The federal circuits, operating in a statutory and regulatory vacuum, have been divided on the ADA’s applicability to websites and mobile apps. As the Domino’s petition details, the 1st, 2nd, and 7th Circuits have essentially concluded that, in the language of the ADA, the internet is a place of public accommodation. So under the precedent from those circuits, any business – whether it’s online-only or also operates physical stores – can be liable for violating the ADA if its website or app is not fully accessible to disabled customers.

But the rules are different in the 3rd, 6th and 11th Circuits, where courts have held that because the ADA applies to physical places, only businesses with a bricks-and-mortar presence can be sued for websites that aren’t fully accessible. Those circuits, according to the Domino’s petition, also take a more holistic approach to accessibility, reasoning that if a disabled customer can obtain service through one of a business’s operations, the business is not liable for other alleged shortcomings.

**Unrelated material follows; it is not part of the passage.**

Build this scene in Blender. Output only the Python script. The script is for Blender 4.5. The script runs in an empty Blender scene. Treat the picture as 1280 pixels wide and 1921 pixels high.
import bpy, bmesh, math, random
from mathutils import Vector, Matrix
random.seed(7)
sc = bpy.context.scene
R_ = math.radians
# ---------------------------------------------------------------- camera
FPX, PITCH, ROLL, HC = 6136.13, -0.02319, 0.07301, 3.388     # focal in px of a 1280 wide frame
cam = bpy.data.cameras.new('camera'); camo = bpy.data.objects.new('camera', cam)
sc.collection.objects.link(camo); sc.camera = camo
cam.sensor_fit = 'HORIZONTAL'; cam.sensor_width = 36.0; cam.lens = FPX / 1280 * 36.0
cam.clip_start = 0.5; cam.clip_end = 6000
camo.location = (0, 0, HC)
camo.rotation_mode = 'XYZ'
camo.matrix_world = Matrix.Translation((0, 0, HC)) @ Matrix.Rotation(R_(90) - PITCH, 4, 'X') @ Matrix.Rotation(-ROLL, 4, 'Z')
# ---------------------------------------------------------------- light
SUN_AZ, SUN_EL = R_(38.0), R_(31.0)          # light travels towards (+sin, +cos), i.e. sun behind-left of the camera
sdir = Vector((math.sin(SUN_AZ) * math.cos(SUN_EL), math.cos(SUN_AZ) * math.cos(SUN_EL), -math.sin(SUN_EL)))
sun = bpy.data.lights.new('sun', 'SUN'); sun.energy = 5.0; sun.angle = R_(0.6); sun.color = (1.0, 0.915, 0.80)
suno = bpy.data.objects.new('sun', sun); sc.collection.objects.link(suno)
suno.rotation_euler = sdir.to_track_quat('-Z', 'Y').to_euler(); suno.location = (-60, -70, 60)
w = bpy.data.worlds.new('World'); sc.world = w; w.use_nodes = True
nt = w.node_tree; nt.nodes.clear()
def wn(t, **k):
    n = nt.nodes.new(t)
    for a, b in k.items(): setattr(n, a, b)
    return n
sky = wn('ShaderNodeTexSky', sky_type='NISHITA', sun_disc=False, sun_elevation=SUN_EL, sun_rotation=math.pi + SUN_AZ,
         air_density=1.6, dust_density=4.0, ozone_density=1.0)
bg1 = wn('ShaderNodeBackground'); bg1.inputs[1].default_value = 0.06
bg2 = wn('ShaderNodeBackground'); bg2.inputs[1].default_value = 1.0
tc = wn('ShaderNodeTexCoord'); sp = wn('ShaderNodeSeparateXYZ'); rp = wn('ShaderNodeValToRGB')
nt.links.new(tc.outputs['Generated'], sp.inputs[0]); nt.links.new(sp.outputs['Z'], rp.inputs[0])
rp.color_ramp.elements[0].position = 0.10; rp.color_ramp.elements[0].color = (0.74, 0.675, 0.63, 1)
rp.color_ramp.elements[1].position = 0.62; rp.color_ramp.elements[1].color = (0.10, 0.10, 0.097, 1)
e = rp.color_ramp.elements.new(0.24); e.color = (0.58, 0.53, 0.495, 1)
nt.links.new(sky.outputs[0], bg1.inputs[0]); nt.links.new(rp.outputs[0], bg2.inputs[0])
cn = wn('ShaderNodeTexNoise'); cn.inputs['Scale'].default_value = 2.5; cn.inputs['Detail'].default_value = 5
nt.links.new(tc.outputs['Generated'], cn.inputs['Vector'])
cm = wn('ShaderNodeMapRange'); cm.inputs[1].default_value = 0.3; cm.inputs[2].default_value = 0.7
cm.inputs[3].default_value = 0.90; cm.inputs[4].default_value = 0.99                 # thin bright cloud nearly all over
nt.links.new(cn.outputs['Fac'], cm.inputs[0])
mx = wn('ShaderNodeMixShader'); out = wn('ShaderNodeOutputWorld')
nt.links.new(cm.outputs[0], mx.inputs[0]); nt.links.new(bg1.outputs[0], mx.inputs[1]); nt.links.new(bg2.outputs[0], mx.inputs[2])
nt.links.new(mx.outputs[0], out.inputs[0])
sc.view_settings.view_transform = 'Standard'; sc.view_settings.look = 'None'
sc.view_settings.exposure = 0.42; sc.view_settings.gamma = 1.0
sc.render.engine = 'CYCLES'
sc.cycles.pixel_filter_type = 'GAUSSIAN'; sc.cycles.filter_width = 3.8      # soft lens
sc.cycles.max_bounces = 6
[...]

The 9th Circuit’s Domino’s decision, issued in January 2019, fell between those extremes. The 9th Circuit ruled that only businesses with a physical presences are subject to ADA suits. But it also said that all of their operations must be fully accessible. The plaintiff who sued Domino’s, a blind customer named Gilberto Robles, alleged that he was not able to use a web reader to describe all of the pizza options on the Domino’s site and was not able to place an order online. Domino’s pointed out that the website includes a phone number disabled customers can call if they are unable to order online, but the 9th Circuit said the site didn’t meet ADA accessibility requirements. The appeals court also rejected the pizza chain’s defense that due process precludes liability for failing to meet vague and unspecified standards.

“This is a no-win scenario for the wide array of defendants facing these suits,” the Domino’s petition said. “And it is also a no-win scenario for individuals with disabilities, because defendants faced with these suits overwhelmingly enter into piecemeal monetary settlements with individual plaintiffs or eliminate their online offerings instead of trying to keep up with moving-target compliance standards.”

DOJ comes in for considerable flak in Cato’s amicus brief, which described the executive branch’s contortions over ADA website accessibility. As the Cato brief pointed out, DOJ “nearly parodied its confused positions” when it argued in two different amicus briefs that Netflix’s video-streaming service was a public accommodation that should be fully accessible to deaf customers – but that MIT’s online video streaming service was not. “This split-hair legal distinction can have substantial real-life costs on the ground and in the courthouse,” Cato said. (The DOJ video-streaming paradox also featured in an amicus brief from the Restaurant Law Center and in Domino’s petition.)

 

The Chamber’s brief outlines what it considers to be the magnitude of the litigation over allegedly inaccessible websites and apps. Thousands of suits have been filed in the last three years by a highly concentrated plaintiffs’ bar: Just 10 firms, according to the Chamber, accounted for more than 82% of all website accessibility suits filed in federal court in 2018.

Firms file in favorable jurisdictions and respond quickly to legal developments – after the 9th Circuit’s Domino’s ruling, according to the Chamber, filings spiked drastically in California – but there’s little opportunity for courts actually to develop coherent law because the vast majority of the suits settle quickly. According to the Chamber, more than 93 percent of website accessibility cases filed in 2018 have already settled. More than half of the suits filed in 2019 settled within 60 days.

The message from Domino’s and its amici is clear: Businesses are counting on the Supreme Court to provide answers they haven’t gotten from anyone else. Plaintiffs’ lawyer Joseph Manning of Manning Law has until Aug. 14 to respond.